Take the lines of the data below from the very first through the line containing "s.stroke(q, w=9, sub=3)" and output them exactly, pictures excluded.
* Begin Data lines *
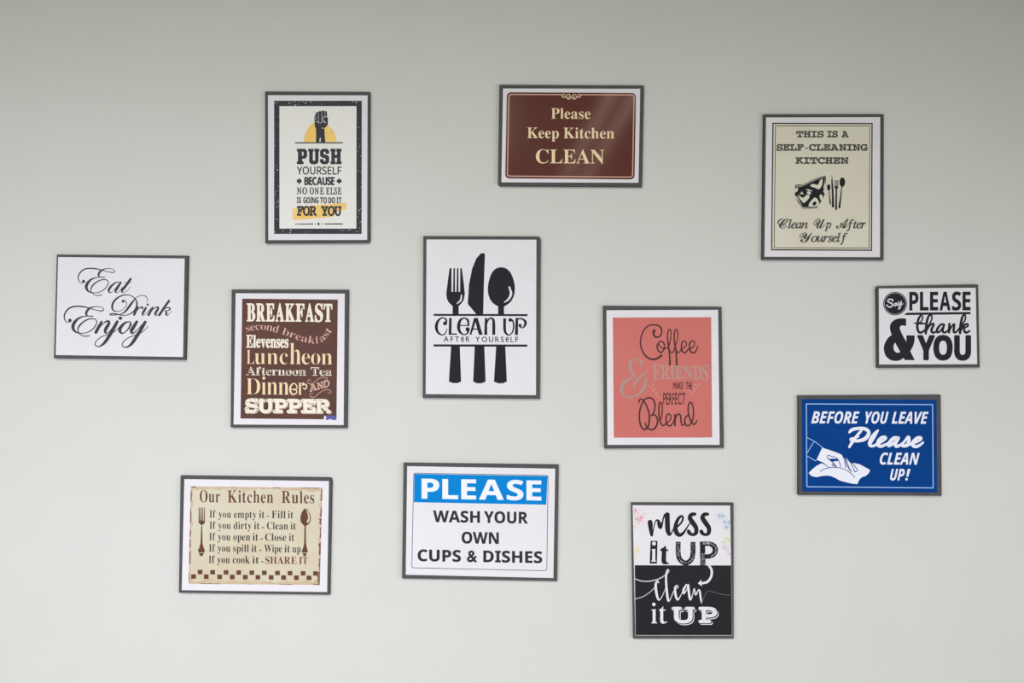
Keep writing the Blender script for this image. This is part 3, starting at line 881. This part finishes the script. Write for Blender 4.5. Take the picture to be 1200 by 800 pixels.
s.part('sleeve_lines', PALEB, 'thin outline of the sleeve cuff')
for q in ([(60, 132), (150, 178), (262, 262)], [(150, 180), (65, 322)], [(62, 365), (168, 425), (182, 410)]):
    for a, b in zip(q, q[1:]):
        s.stroke([a, b], w=8)
s.part('hand_lines', BLUE, 'blue finger lines')
s.poly([(330, 400), (380, 396), (440, 400), (452, 428), (400, 430), (372, 442)])
for q in ([(180, 415), (260, 450), (300, 480), (330, 505)], [(228, 555), (290, 522), (370, 506), (470, 512), (560, 545), (620, 590), (658, 628)],
          [(325, 355), (380, 372), (440, 395), (465, 440), (482, 500)], [(325, 355), (316, 388), (385, 445), (432, 498)], [(370, 470), (400, 460), (420, 495)], [(380, 490), (395, 470), (405, 495)],
          [(500, 352), (525, 400), (545, 510)], [(522, 385), (540, 400), (555, 470), (600, 545)], [(548, 398), (565, 450), (590, 520), (622, 562)], [(605, 445), (625, 490), (655, 552)], [(640, 462), (670, 505), (695, 545), (655, 562)]):
    s.stroke(q, w=9, sub=3)

# ---- "Our Kitchen Rules" parchment
lit(1.1)
PARCH = mat('parchment_print', (217, 213, 188), 0.55, (9, (210, 196, 164), 0.42, 0.75))
BURNT = mat('burnt_edge_print', (112, 78, 66), 0.55, (60, (140, 104, 86), 0.35, 0.7))
UMBER = mat('umber_ink', (104, 68, 52), 0.55)
SLATE = mat('slate_ink', (52, 56, 56), 0.55)
TAN = mat('tan_stain', (210, 194, 164), 0.55, (30, (204, 182, 152), 0.35, 0.65))
s = Sign('old parchment style sign with fork, spoon and checks, Our Kitchen Rules, lowest at the left',
         (200, 548, 5.095), [(58, 43), (968, 55), (955, 758), (48, 746)], [(82, 67), (945, 79), (934, 741), (66, 730)], 0.011, chamfer=(1,))
s.part('print_panel', PARCH, 'mottled parchment').poly([(120, 110), (906, 119), (890, 699), (107, 692)])
rnd = random.Random(11)
def edgept(t, side, depth):
    q = [(120, 110), (906, 119), (890, 699), (107, 692)]
    a, b = q[side], q[(side + 1) % 4]
    x, y = a[0] + (b[0] - a[0]) * t, a[1] + (b[1] - a[1]) * t
    nx, ny = [(0, 1), (-1, 0), (0, -1), (1, 0)][side]
    return (x + nx * depth, y + ny * depth)
s.part('stains', TAN, 'tan stains along the worn edges', stuff=True)
for side, dep in ((0, 26), (1, 20), (2, 34), (3, 18)):
    pts = [edgept(i / 40, side, dep * rnd.uniform(.3, 1.0)) for i in range(41)]
    s.poly([edgept(0, side, 0)] + [edgept(1, side, 0)] + pts[::-1])
s.part('burnt_edges', BURNT, 'dark ragged burnt edges', stuff=True)
for side, spans in ((0, [(0, .04, 8), (.62, .68, 5), (.84, .98, 6), (.3, .34, 3)]),
                    (1, [(0, .14, 10), (.2, .3, 12), (.31, .38, 16), (.4, .52, 9), (.56, .7, 16), (.72, .86, 10), (.86, 1, 20)]),
                    (2, [(0, .05, 10), (.2, .32, 4), (.5, .56, 3), (.75, .92, 4)]),
                    (3, [(0.02, .12, 5), (.2, .34, 9), (.36, .46, 8), (.48, .56, 9), (.62, .78, 10), (.84, .96, 8)])):
    for a, b, dep in spans:
        n = 9
        pts = [edgept(a + (b - a) * i / n, side, dep * (rnd.uniform(.45, 1.0) if 0 < i < n else .15)) for i in range(n + 1)]
        s.poly([edgept(a, side, 0)] + [edgept(b, side, 0)] + pts[::-1])
s.crop(215, 560, 7.0588)
s.part('lettering', UMBER, 'text: Our Kitchen Rules, brown heading')
s.words([('Our', 135, 302), ('Kitchen', 366, 742), ('Rules', 812, 1082)], 'serif', 199, 100, offset=-.004, gap=.14)
s.part('fork', UMBER, 'brown antique fork')
for i in range(4):
    s.poly([(127 + i * 15, 242), (133 + i * 15, 242), (136 + i * 13.5, 360), (125 + i * 14.5, 360)])
s.poly([(124, 352), (178, 352), (176, 370), (163, 384), (152, 390), (140, 384), (127, 370)])
s.crop(200, 548, 5.095)
s.poly([(182, 345), (188, 345), (190, 450), (198, 480), (204, 492), (200, 506), (192, 522), (183, 530), (174, 522), (166, 506), (163, 492), (170, 480), (178, 450)])
s.part('spoon', UMBER, 'brown antique spoon')
s.poly(catmull([(805, 243), (785, 262), (775, 295), (779, 325), (803, 347), (828, 330), (837, 300), (826, 264)], True, 5))
s.poly([(799, 340), (807, 340), (808, 450), (814, 480), (819, 495), (813, 508), (808, 522), (800, 530), (792, 522), (786, 508), (783, 495), (790, 480), (797, 450)])
s.part('cutlery_shine', PARCH)
s.poly([(808, 247), (822, 262), (832, 295), (828, 320), (816, 330), (812, 322), (822, 300), (818, 275)])
s.part('cutlery_shine', PARCH).stroke([(166, 507, 3), (202, 507, 3)])
s.part('cutlery_shine', PARCH).stroke([(786, 508, 3), (814, 508, 3)])
for words, yb in (([('If', 232, 268), ('you', 286, 360), ('empty', 378, 512), ('it', 528, 560), ('Fill', 603, 686), ('it', 700, 732)], 297),
                  ([('If', 232, 268), ('you', 284, 358), ('dirty', 376, 482), ('it', 498, 530), ('Clean', 575, 700), ('it', 716, 747)], 364),
                  ([('If', 230, 266), ('you', 282, 356), ('open', 374, 474), ('it', 490, 522), ('Close', 564, 690), ('it', 706, 737)], 432),
                  ([('If', 229, 265), ('you', 281, 355), ('spill', 373, 466), ('it', 482, 514), ('Wipe', 559, 664), ('it', 680, 712), ('up', 727, 776)], 500),
                  ([('If', 227, 263), ('you', 278, 352), ('cook', 370, 472), ('it', 488, 526)], 568)):
    s.part('lettering', SLATE, 'text: ' + ' '.join(w[0] for w in words))
    s.words(words, 'serif', yb, 44, ref='I', offset=-.007, gap=.12, slope=.009)
    ix = 4
    gx = words[3][2] + 14
    yy = yb - 13 + .009 * (gx - 230)
    s.poly([(gx, yy), (gx + 14, yy), (gx + 14, yy + 5), (gx, yy + 5)])
s.part('lettering', mat('brick_ink', (116, 62, 54), 0.55), 'text: SHARE IT, in red brown').words([('SHARE', 565, 752), ('IT', 766, 818)], 'serif', 572, 42, offset=-.007, gap=.10, slope=.009)
s.crop(215, 625, 7.0588)
s.part('checks', UMBER, 'two rows of brown checks')
for i, x in enumerate((137, 241, 352, 457, 565, 668, 777, 881, 989, 1092)):
    y = 318 + i * 1.3
    s.poly([(x - 19, y - 18), (x + 19, y - 18), (x + 19, y + 18), (x - 19, y + 18)])
for i, x in enumerate((83, 188, 299, 403, 511, 615, 725, 828, 934, 1038)):
    y = 355 + i * 1.2
    s.poly([(x - 19, y - 18), (x + 19, y - 18), (x + 19, y + 18), (x - 19, y + 18)])

# ---- "PLEASE WASH YOUR OWN CUPS & DISHES"
lit(1.08)
SKY = mat('bright_blue_print', (0, 134, 212), 0.55, spec=0.08)
NAVYK = mat('near_black_ink', (48, 49, 56), 0.55)
s = Sign('white sign with a bright blue PLEASE banner, WASH YOUR OWN CUPS & DISHES',
         (465, 535, 5.161), [(40, 34), (979, 45), (969, 752), (31, 736)], [(63, 57), (958, 72), (947, 733), (54, 713)], 0.0165)
s.part('banner', SKY, 'bright blue banner').poly([(106, 103), (912, 117), (904, 290), (103, 275)])
s.part('border', NAVYK, 'thin rounded outline').ring([(101, 97), (917, 111), (909, 691), (89, 673)], 3.6, 16)
s.part('lettering', WHITE, 'text: PLEASE, white on blue').text('PLEASE', 'bold', 150, 253, 874, 121, weight=3, gap=.14)
s.part('lettering', NAVYK, 'text: WASH YOUR').words([('WASH', 219, 503), ('YOUR', 527, 793)], 'bold', 395, 71, weight=2.5)
s.part('lettering', NAVYK, 'text: OWN').text('OWN', 'bold', 392, 524, 617, 71, weight=2.5)
s.part('lettering', NAVYK, 'text: CUPS & DISHES').words([('CUPS', 126, 388), ('DISHES', 523, 880)], 'bold', 631, 71, weight=2.5)
s.text('&', 'plain', 424, 637, 486, 71, ref='&', weight=5)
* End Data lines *
### Solution to this exercise:
Keep writing the Blender script for this image. This is part 3, starting at line 881. This part finishes the script. Write for Blender 4.5. Take the picture to be 1200 by 800 pixels.
s.part('sleeve_lines', PALEB, 'thin outline of the sleeve cuff')
for q in ([(60, 132), (150, 178), (262, 262)], [(150, 180), (65, 322)], [(62, 365), (168, 425), (182, 410)]):
    for a, b in zip(q, q[1:]):
        s.stroke([a, b], w=8)
s.part('hand_lines', BLUE, 'blue finger lines')
s.poly([(330, 400), (380, 396), (440, 400), (452, 428), (400, 430), (372, 442)])
for q in ([(180, 415), (260, 450), (300, 480), (330, 505)], [(228, 555), (290, 522), (370, 506), (470, 512), (560, 545), (620, 590), (658, 628)],
          [(325, 355), (380, 372), (440, 395), (465, 440), (482, 500)], [(325, 355), (316, 388), (385, 445), (432, 498)], [(370, 470), (400, 460), (420, 495)], [(380, 490), (395, 470), (405, 495)],
          [(500, 352), (525, 400), (545, 510)], [(522, 385), (540, 400), (555, 470), (600, 545)], [(548, 398), (565, 450), (590, 520), (622, 562)], [(605, 445), (625, 490), (655, 552)], [(640, 462), (670, 505), (695, 545), (655, 562)]):
    s.stroke(q, w=9, sub=3)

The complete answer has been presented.